Quizás esto corresponda a una cierta fase del desarrollo de las democracias, estadíos de democracias que son más formales que plenas. Democracias donde algunos intereses se atrincheran en privilegios y con los medios a su alcance –que suelen ser considerables- resisten cambios que podrían dar paso a mayor igualdad y armonía social. Uno de los principales desafíos de este siglo XXI es preservar las democracias profundizándolas en lo económico y social; defender derechos individuales sustentados en la libertad de conciencia que tanto costó conquistar, al tiempo que aseguramos justicia social, mayor igualdad de oportunidades para todos sin discriminación alguna.

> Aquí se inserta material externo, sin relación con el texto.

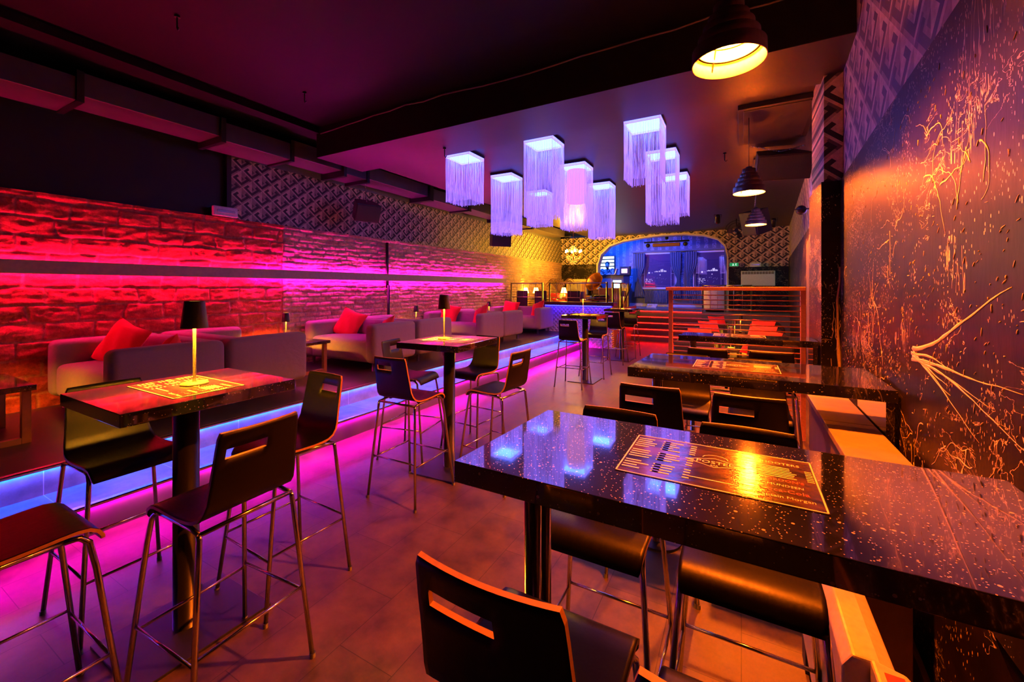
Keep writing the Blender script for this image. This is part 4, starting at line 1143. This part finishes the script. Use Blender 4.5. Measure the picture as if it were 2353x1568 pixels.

Hoy esta aspiración pasa por abatir desigualdad entre países y al interior de cada país, y en eliminar por completo la pobreza y la indigencia donde quiera se encuentre. Objetivo con el que es fácil coincidir pero cuya resolución suscita controversias porque, para superar resistencias, es imprescindible encarar la compleja tarea de alinear aquellos múltiples y diversos intereses, necesidades, valores y emociones, arriba mencionados.

Por otra parte, no se trata tan sólo de pasar de la desigualdad a la igualdad sino, además, enaltecer la responsabilidad social, política, ambiental. ¿De que valdría salir del oprobio de la desigualdad para caer en el de la irresponsabilidad social, ambiental y política? El pasaje de la desigualdad a la igualdad es condición necesaria pero no suficiente para asegurar un desarrollo sustentable. Por supuesto que debe lograrse pero, al hacerlo, habrá que cambiar también el comportamiento de las personas, tanto de quienes se beneficiaban con la desigualdad como de quienes accederán a oportunidades que antes les estaban vedadas.

La responsabilidad trae consigo una nueva serie de criterios orientadores y ordenadores de las conductas individuales. Flaco favor le haríamos al desarrollo sustentable lanzando al mercado una nueva ola de destructores del medio ambiente, de la armonía social, del respeto al otro y de la cooperación con los demás.